Becca and Louise live in a crappy flat in Windsor House, on a London estate where all the buildings are named after royal palaces. They’ve been there a few years, in an area where poverty is prevalent, yet a new housing development targeting wealthy foreign investors has been constructed. They receive a lot of mail for previous residents of their crappy flat, which they keep in a chest of drawers that holds the awards they’ve won for their work as Shit Theatre.
Out of those ingredients Becca and Louise concoct a poignant, political, and deeply funny show which validates the idea that the wisest thing to do with suffering is make art out of it. They address the audience directly, telling us what it’s like living with someone you work with when you can’t afford to move out. Only, while they’re doing it they’ll drop in some harmony singing, crap dancing, or a blast of the Romanian hip hop the people living in the flat underneath like to play.

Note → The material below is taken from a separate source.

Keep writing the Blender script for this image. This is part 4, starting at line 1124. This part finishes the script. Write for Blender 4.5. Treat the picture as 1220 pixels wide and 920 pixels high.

There’s a transparency about what Becca and Louise do that’s deeply engaging. You could probably talk about breaking the fourth wall, but it’s more appropriate to say that what they do is punk. They get up there, having made a show about their lives with an awareness of how politics and economics shapes them, using props they have to hand, and create something raw and honest that has power in part because rawness and honesty are pretty much the opposite of most of what we served up to us as art.
In exploring former residents, they connect the dots between housing, debt, and why people end up disappearing from places they’ve called “home” owing money. Thanks to the playful way it’s put across and the stories that crop up along the way, those themes accrete without ever feeling dogmatic – there’s too much of the colour and reek of life about what Becca and Louise do for the show to be boiled down to any simple description.
Letters to Windsor House was at Nottingham Playhouse Friday 31 March and Saturday 1 April 2017.